According to Coleman, the severity of the overcrowding at the Journal Square PATH station in particular was such that it had become a potential public safety problem, something he said was not the case in Hoboken.
The Port Authority has promised to monitor the effects of its schedule change through the spring and summer, but in his letter to Zimmer, Executive Director Foye said, “PATH has not observed additional overcrowding on the Hoboken to 33rd Street line as a result of the adjustments and rebalancing of service.”

Public process?

Whether the PATH schedule changes are an appropriate deployment of its train fleet based on population trends and observable overcrowding is an entirely separate question from whether Hoboken officials were adequately notified of the schedule change.
According to Zimmer, the city first learned of the changes after receiving multiple complaints from commuters that the rush hour crush at the Hoboken PATH station had become even worse in recent weeks.
“There was no public process,” said Zimmer at the Hoboken Chamber of Commerce event. “I think they assumed they could change the schedule and residents wouldn’t notice but the change is so severe that residents definitely have noticed.”
Coleman, the Port Authority spokesman, suggested that adequate warning of the service changes had been given.
“The schedule including this adjustment was published in advance, and advertised as such.

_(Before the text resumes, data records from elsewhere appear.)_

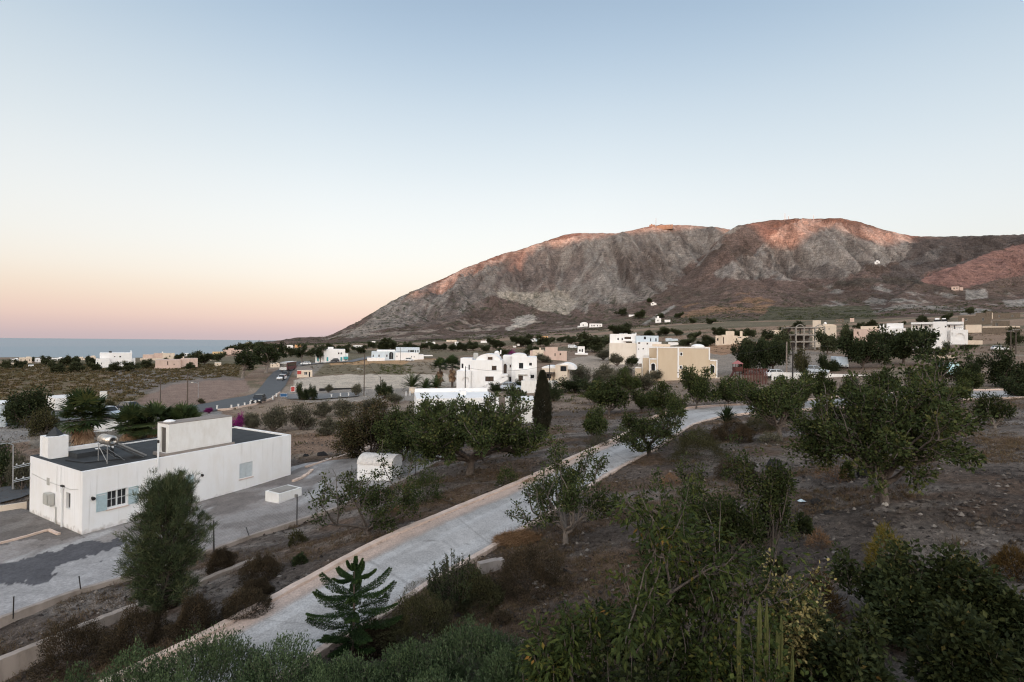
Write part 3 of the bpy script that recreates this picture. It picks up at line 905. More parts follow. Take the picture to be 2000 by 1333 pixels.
L_DARK = leafmat("leaf_dark", [(0, (0.018, 0.026, 0.013)), (.6, (0.030, 0.040, 0.018)), (1, (0.056, 0.062, 0.026))], rough=0.7)
L_FAR = leafmat("leaf_far_green", [(0, (0.032, 0.040, 0.022)), (.6, (0.050, 0.058, 0.030)), (1, (0.082, 0.082, 0.042))], rough=0.8)
L_OLIVE = leafmat("leaf_olive", [(0, (0.024, 0.038, 0.018)), (.5, (0.050, 0.074, 0.034)), (1, (0.105, 0.138, 0.068))], rough=0.5)
L_GREYB = leafmat("leaf_grey_bush", [(0, (0.058, 0.056, 0.040)), (.5, (0.088, 0.084, 0.058)), (1, (0.140, 0.128, 0.090))], rough=0.8)
L_THYME = leafmat("leaf_thyme", [(0, (0.022, 0.019, 0.013)), (.5, (0.050, 0.038, 0.024)), (1, (0.115, 0.078, 0.046))], rough=0.9)
L_THYMG = leafmat("leaf_thyme_green", [(0, (0.026, 0.028, 0.014)), (.5, (0.052, 0.050, 0.024)), (1, (0.086, 0.076, 0.034))], rough=0.9)
L_PALM = leafmat("leaf_palm", [(0, (0.022, 0.036, 0.016)), (.6, (0.042, 0.062, 0.024)), (1, (0.100, 0.110, 0.040))], rough=0.45)
L_DEAD = leafmat("leaf_palm_dead", [(0, (0.13, 0.075, 0.045)), (.5, (0.22, 0.14, 0.09)), (1, (0.36, 0.26, 0.18))], rough=0.8)
L_YELL = leafmat("leaf_yellow_green", [(0, (0.060, 0.058, 0.014)), (.5, (0.130, 0.105, 0.020)), (1, (0.22, 0.16, 0.03))], rough=0.6)
L_VARI = leafmat("leaf_variegated", [(0, (0.035, 0.05, 0.018)), (.45, (0.075, 0.08, 0.03)), (.6, (0.24, 0.19, 0.07)), (1, (0.42, 0.34, 0.16))], rough=0.5)
L_FIG = leafmat("leaf_bougain_green", [(0, (0.011, 0.016, 0.007)), (.6, (0.026, 0.033, 0.013)), (.92, (0.056, 0.062, 0.022)), (1, (0.11, 0.062, 0.02))], rough=0.6, spec=0.06)
L_MAG = leafmat("flower_magenta", [(0, (0.10, 0.012, 0.07)), (.6, (0.20, 0.02, 0.14)), (1, (0.30, 0.05, 0.20))], rough=0.7)
L_STRAW = leafmat("straw", [(0, (0.10, 0.055, 0.03)), (.5, (0.19, 0.11, 0.06)), (1, (0.30, 0.19, 0.11))], rough=0.9)
L_CACT = simple("cactus_skin", (0.085, 0.090, 0.028), 0.7, noise=0.3, nscale=14)
# ================================================================== NEAR STRUCTURES
def plaster(name, col, dirt=0.12, sc=0.9, rough=0.85, bump=0.15):
    m, nt, b = new_mat(name)
    b.inputs['Roughness'].default_value = rough; b.inputs['Specular IOR Level'].default_value = 0.2
    tc = nt.nodes.new('ShaderNodeTexCoord')
    mp = nt.nodes.new('ShaderNodeMapping'); mp.inputs['Scale'].default_value = (1, 1, 0.35)
    nt.links.new(tc.outputs['Object'], mp.inputs[0])
    n1 = nt.nodes.new('ShaderNodeTexNoise'); n1.inputs['Scale'].default_value = sc; n1.inputs['Detail'].default_value = 8; n1.inputs['Roughness'].default_value = 0.7
    nt.links.new(mp.outputs[0], n1.inputs['Vector'])
    rp = nt.nodes.new('ShaderNodeValToRGB'); e = rp.color_ramp.elements
    e[0].position = 0.30; e[0].color = tuple(c * (1 - dirt) * k for c, k in zip(col, (1, .97, .93))) + (1,)
    e[1].position = 0.58; e[1].color = tuple(col) + (1,)
    nt.links.new(n1.outputs['Fac'], rp.inputs[0]); nt.links.new(rp.outputs[0], b.inputs['Base Color'])
    n2 = nt.nodes.new('ShaderNodeTexNoise'); n2.inputs['Scale'].default_value = 18; n2.inputs['Detail'].default_value = 4
    nt.links.new(tc.outputs['Object'], n2.inputs['Vector'])
    bp = nt.nodes.new('ShaderNodeBump'); bp.inputs['Strength'].default_value = bump; bp.inputs['Distance'].default_value = 0.02
    nt.links.new(n2.outputs['Fac'], bp.inputs['Height']); nt.links.new(bp.outputs[0], b.inputs['Normal'])
    return m
WHITE = plaster("white_plaster", (0.81, 0.80, 0.80), 0.07, 1.3)
def weathered(name):
    """whitewash with rain streaks and splashed dirt along its foot"""
    m = plaster(name, (0.81, 0.80, 0.80), 0.07, 1.3); nt = m.node_tree; b = nt.nodes['Principled BSDF']
    src = b.inputs['Base Color'].links[0].from_socket
    tc = nt.nodes.new('ShaderNodeTexCoord'); sp = nt.nodes.new('ShaderNodeSeparateXYZ'); nt.links.new(tc.outputs['Object'], sp.inputs[0])
    nz = nt.nodes.new('ShaderNodeTexNoise'); nz.inputs['Scale'].default_value = 3.5; nz.inputs['Detail'].default_value = 7; nt.links.new(tc.outputs['Object'], nz.inputs['Vector'])
    ad = nt.nodes.new('ShaderNodeMath'); ad.operation = 'MULTIPLY_ADD'; ad.inputs[1].default_value = -1.1; nt.links.new(nz.outputs['Fac'], ad.inputs[0]); nt.links.new(sp.outputs['Z'], ad.inputs[2])
    mr = nt.nodes.new('ShaderNodeMapRange'); mr.inputs['From Min'].default_value = -.18; mr.inputs['From Max'].default_value = -.62; mr.inputs['To Max'].default_value = .75
    nt.links.new(ad.outputs[0], mr.inputs['Value'])
    mx = nt.nodes.new('ShaderNodeMix'); mx.data_type = 'RGBA'; mx.inputs['B'].default_value = (.30, .24, .19, 1)
    nt.links.new(mr.outputs[0], mx.inputs['Factor']); nt.links.new(src, mx.inputs['A'])
    mp = nt.nodes.new('ShaderNodeMapping'); mp.inputs['Scale'].default_value = (5.0, 5.0, .22); nt.links.new(tc.outputs['Object'], mp.inputs[0])
    n2 = nt.nodes.new('ShaderNodeTexNoise'); n2.inputs['Scale'].default_value = 1.0; n2.inputs['Detail'].default_value = 5; nt.links.new(mp.outputs[0], n2.inputs['Vector'])
    m2 = nt.nodes.new('ShaderNodeMapRange'); m2.inputs['From Min'].default_value = .60; m2.inputs['From Max'].default_value = .80; m2.inputs['To Max'].default_value = .45
    nt.links.new(n2.outputs['Fac'], m2.inputs['Value'])
    m3 = nt.nodes.new('ShaderNodeMix'); m3.data_type = 'RGBA'; m3.inputs['B'].default_value = (.42, .39, .36, 1)
    nt.links.new(m2.outputs[0], m3.inputs['Factor']); nt.links.new(mx.outputs['Result'], m3.inputs['A']); nt.links.new(m3.outputs['Result'], b.inputs['Base Color'])
    return m
WHITE_W = plaster("white_plaster_worn", (0.77, 0.755, 0.735), 0.14, 2.2)
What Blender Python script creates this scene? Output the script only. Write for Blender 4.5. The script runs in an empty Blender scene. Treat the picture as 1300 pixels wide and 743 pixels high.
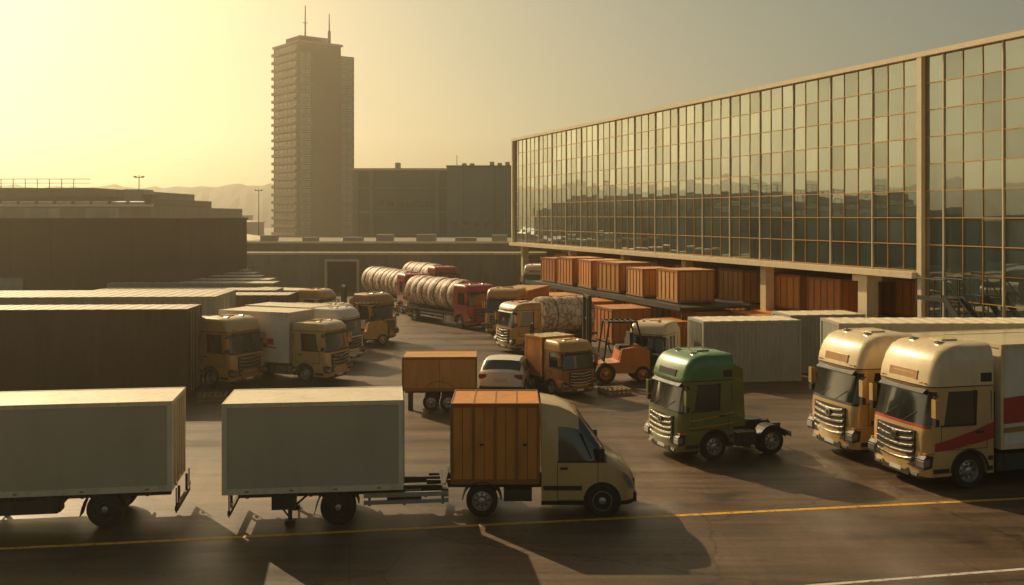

Schedule adjustments normally are through social media, in station schedules and online,” he said in an email. “PATH and Port Authority staff met with Mayor Zimmer and her staff in recent weeks prior to the schedule adjustments and provided the new schedule.”
Based on past statements by Port Authority officials, Zimmer and other elected representatives in Hoboken would appear to have good cause to expect a more robust public process than the mere presentation of a new schedule.
In the January letter in which he confirmed that any elimination of overnight PATH service would be tabled indefinitely, Port Authority Chairman John Degnan promised that “any proposed reduction of PATH service would first require detailed study, consultation with local public officials and other interested parties, and of course a series of public hearings to be attended by commissioners, including me.”
Coleman, the Port Authority spokesman, was unable to confirm Thursday that the recent schedule change amounted to such a “reduction of PATH service,” saying he could not interpret Degnan’s words without asking him directly.